[3D scene scripts]
|---|

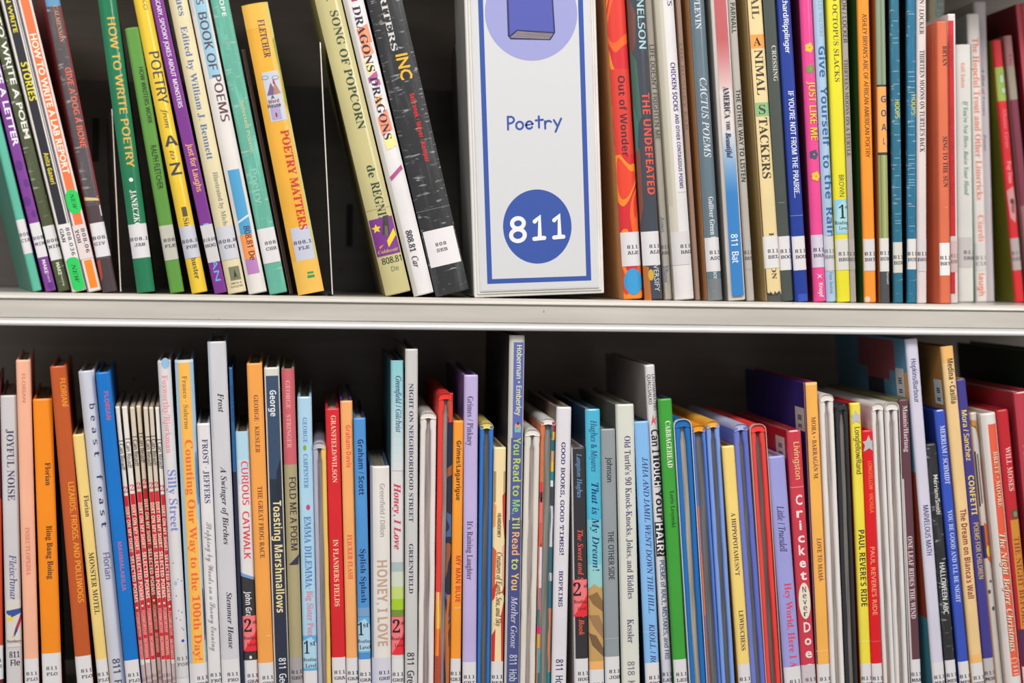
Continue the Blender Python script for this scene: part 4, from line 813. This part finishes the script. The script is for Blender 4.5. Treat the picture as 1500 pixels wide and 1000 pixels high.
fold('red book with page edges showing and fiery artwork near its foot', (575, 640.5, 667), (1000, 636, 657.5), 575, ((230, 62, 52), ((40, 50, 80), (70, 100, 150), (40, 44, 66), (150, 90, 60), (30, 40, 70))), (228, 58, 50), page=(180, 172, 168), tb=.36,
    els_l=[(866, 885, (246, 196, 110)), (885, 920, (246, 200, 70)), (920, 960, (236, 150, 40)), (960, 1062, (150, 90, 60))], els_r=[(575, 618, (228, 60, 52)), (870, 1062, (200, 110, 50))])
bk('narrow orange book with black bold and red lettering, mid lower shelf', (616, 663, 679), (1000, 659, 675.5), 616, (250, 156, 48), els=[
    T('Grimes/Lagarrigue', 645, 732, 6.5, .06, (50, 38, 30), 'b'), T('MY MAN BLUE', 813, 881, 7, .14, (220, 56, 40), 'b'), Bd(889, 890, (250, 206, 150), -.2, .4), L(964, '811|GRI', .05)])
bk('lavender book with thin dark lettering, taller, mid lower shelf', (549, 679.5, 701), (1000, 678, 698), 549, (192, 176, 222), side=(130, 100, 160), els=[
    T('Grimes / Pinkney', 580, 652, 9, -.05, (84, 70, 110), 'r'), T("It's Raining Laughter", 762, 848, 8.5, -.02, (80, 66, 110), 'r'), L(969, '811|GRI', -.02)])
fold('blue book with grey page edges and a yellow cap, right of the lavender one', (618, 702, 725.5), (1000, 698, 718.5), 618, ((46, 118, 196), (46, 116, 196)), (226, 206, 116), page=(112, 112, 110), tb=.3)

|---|

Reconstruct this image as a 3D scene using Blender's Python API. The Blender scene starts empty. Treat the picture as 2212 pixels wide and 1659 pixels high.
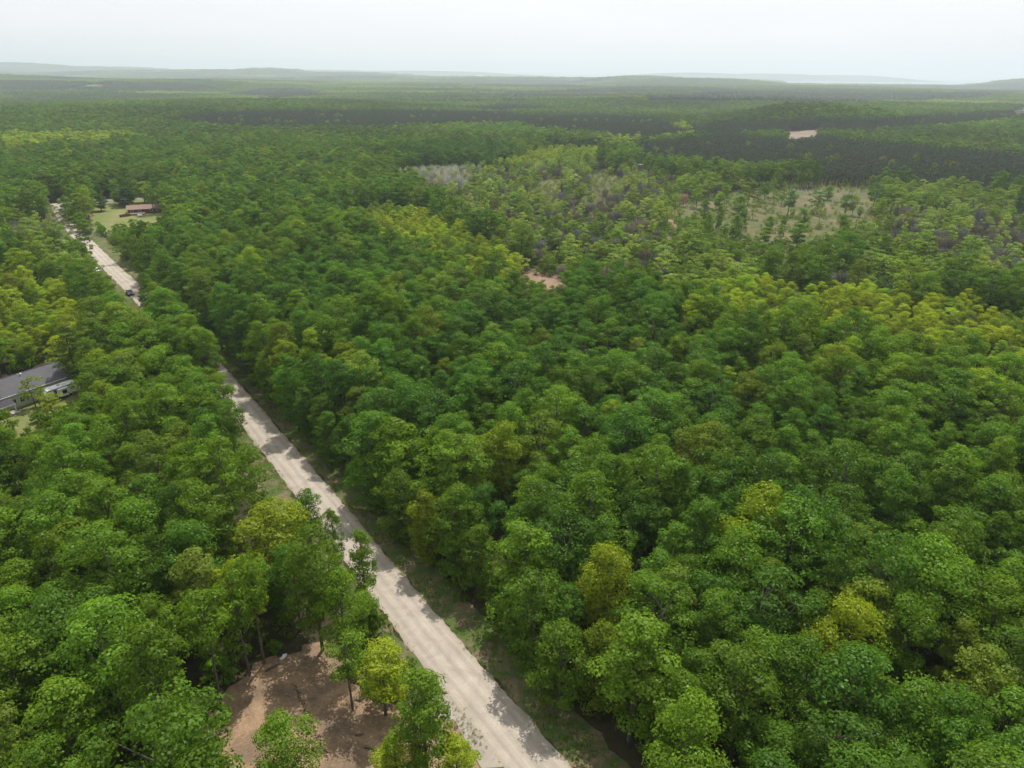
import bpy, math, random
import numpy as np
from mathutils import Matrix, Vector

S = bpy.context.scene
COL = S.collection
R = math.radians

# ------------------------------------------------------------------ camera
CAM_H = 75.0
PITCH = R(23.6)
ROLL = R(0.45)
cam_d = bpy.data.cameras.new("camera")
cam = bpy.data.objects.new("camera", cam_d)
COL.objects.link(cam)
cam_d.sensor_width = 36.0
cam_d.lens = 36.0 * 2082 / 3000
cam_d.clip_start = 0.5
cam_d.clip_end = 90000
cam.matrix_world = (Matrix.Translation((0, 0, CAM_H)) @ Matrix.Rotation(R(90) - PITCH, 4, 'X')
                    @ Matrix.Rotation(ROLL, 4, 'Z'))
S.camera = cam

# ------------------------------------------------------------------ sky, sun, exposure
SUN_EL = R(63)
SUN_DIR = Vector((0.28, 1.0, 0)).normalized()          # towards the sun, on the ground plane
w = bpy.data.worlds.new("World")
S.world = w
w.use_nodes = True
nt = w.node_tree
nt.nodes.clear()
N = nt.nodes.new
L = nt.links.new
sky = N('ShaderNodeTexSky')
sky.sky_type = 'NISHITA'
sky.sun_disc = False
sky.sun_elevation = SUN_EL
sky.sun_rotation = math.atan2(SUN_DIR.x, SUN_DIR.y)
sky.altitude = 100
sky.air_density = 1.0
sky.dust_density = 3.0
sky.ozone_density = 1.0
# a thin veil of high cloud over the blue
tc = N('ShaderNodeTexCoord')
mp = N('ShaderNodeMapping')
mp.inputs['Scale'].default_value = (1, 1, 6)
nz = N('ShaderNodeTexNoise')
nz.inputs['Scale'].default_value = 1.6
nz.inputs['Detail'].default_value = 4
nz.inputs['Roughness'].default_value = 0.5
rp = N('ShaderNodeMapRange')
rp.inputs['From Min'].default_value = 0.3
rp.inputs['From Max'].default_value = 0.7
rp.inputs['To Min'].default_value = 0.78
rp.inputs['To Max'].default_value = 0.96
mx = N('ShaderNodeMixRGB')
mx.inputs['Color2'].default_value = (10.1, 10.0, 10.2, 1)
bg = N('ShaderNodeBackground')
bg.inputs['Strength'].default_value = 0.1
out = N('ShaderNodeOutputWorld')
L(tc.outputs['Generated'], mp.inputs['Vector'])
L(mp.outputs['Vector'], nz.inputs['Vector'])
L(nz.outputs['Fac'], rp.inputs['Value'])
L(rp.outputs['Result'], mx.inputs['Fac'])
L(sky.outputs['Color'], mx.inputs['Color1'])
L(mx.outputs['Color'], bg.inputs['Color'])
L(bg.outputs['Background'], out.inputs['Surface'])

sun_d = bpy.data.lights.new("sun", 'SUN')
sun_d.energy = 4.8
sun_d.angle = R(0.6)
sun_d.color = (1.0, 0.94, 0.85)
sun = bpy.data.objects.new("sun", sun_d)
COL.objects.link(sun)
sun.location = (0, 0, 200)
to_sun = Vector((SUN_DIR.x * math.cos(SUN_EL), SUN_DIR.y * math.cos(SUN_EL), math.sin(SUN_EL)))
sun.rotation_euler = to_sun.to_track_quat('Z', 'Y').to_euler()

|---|

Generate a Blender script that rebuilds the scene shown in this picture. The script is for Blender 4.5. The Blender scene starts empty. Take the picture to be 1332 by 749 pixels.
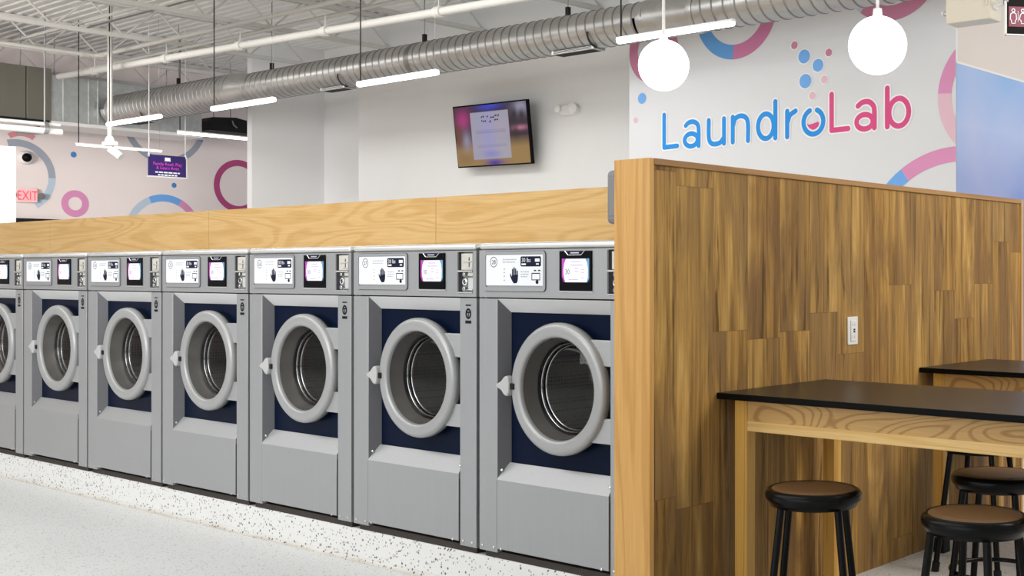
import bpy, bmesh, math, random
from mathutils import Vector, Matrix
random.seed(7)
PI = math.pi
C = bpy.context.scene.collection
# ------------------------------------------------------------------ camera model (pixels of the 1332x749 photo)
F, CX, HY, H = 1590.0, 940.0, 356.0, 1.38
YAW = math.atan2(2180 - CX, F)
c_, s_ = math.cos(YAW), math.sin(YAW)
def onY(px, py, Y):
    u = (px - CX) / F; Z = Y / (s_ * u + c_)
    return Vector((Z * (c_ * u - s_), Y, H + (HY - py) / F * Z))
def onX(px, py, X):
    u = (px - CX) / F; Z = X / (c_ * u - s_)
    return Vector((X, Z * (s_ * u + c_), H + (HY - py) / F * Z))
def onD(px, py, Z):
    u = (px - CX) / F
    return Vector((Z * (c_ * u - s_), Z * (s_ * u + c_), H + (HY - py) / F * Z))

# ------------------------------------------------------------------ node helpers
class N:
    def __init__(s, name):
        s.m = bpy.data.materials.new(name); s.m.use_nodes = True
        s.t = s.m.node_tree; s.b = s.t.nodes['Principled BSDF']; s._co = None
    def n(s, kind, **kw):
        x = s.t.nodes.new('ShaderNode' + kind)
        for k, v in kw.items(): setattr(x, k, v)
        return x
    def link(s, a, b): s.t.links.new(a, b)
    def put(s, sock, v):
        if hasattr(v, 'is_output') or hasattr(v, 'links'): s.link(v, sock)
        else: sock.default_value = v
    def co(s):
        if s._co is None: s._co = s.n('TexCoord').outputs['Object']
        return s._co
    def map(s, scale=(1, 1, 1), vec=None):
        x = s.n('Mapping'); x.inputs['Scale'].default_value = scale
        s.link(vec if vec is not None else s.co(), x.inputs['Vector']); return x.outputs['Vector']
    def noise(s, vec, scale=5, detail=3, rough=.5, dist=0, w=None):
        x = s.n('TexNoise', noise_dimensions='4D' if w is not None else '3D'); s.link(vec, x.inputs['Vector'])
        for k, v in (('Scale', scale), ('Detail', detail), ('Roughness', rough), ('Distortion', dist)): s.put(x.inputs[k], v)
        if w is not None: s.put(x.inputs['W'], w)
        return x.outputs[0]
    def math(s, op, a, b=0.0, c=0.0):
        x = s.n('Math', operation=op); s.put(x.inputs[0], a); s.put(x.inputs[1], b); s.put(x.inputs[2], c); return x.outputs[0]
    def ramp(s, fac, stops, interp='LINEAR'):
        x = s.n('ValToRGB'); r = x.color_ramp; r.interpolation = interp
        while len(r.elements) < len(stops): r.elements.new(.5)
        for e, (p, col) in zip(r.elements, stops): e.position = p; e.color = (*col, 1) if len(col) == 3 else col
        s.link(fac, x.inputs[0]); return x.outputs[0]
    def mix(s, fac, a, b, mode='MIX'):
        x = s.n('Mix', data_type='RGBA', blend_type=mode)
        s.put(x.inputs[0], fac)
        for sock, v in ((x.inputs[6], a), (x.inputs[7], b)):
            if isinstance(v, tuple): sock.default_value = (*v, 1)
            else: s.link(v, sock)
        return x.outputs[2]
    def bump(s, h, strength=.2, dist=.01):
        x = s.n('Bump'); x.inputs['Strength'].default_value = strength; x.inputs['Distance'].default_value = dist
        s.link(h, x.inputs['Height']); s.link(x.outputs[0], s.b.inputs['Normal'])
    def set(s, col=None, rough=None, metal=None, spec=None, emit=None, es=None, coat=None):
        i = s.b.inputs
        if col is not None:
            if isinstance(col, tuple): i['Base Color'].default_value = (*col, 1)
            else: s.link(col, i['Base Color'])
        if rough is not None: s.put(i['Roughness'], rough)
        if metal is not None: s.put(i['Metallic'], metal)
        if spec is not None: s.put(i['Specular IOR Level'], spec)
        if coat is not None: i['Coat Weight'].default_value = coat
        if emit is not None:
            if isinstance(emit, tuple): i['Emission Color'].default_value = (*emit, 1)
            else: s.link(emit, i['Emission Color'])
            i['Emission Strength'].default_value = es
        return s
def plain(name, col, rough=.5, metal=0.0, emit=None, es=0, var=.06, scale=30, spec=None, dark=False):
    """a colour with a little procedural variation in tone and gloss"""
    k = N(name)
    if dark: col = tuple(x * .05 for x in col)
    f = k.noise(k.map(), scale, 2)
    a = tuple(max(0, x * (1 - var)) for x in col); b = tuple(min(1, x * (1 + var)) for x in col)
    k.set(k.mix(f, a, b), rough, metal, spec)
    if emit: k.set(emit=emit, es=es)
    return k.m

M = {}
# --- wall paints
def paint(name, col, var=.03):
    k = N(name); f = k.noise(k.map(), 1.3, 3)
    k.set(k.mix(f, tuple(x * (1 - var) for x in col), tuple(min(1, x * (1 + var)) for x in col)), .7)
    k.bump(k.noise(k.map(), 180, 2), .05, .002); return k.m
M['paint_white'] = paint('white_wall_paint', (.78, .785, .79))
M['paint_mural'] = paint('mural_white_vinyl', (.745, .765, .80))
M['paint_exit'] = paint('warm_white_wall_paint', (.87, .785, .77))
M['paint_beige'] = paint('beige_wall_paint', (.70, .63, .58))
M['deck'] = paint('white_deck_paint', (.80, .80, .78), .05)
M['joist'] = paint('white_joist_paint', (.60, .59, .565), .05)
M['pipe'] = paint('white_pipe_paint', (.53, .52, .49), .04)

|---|

— Exercise directions —
Look above for the line with "Generate a Blender"; quote it and every line after it, stopping after the line with "return Vector((Z * (c_ * u - s_), Z", exactly, with nothing added and without pictures.

— Result for this task —
Generate a Blender script that rebuilds the scene shown in this picture. The script is for Blender 4.5. The Blender scene starts empty. Take the picture to be 1332 by 749 pixels.
import bpy, bmesh, math, random
from mathutils import Vector, Matrix
random.seed(7)
PI = math.pi
C = bpy.context.scene.collection
# ------------------------------------------------------------------ camera model (pixels of the 1332x749 photo)
F, CX, HY, H = 1590.0, 940.0, 356.0, 1.38
YAW = math.atan2(2180 - CX, F)
c_, s_ = math.cos(YAW), math.sin(YAW)
def onY(px, py, Y):
    u = (px - CX) / F; Z = Y / (s_ * u + c_)
    return Vector((Z * (c_ * u - s_), Y, H + (HY - py) / F * Z))
def onX(px, py, X):
    u = (px - CX) / F; Z = X / (c_ * u - s_)
    return Vector((X, Z * (s_ * u + c_), H + (HY - py) / F * Z))
def onD(px, py, Z):
    u = (px - CX) / F
    return Vector((Z * (c_ * u - s_), Z * (s_ * u + c_), H + (HY - py) / F * Z))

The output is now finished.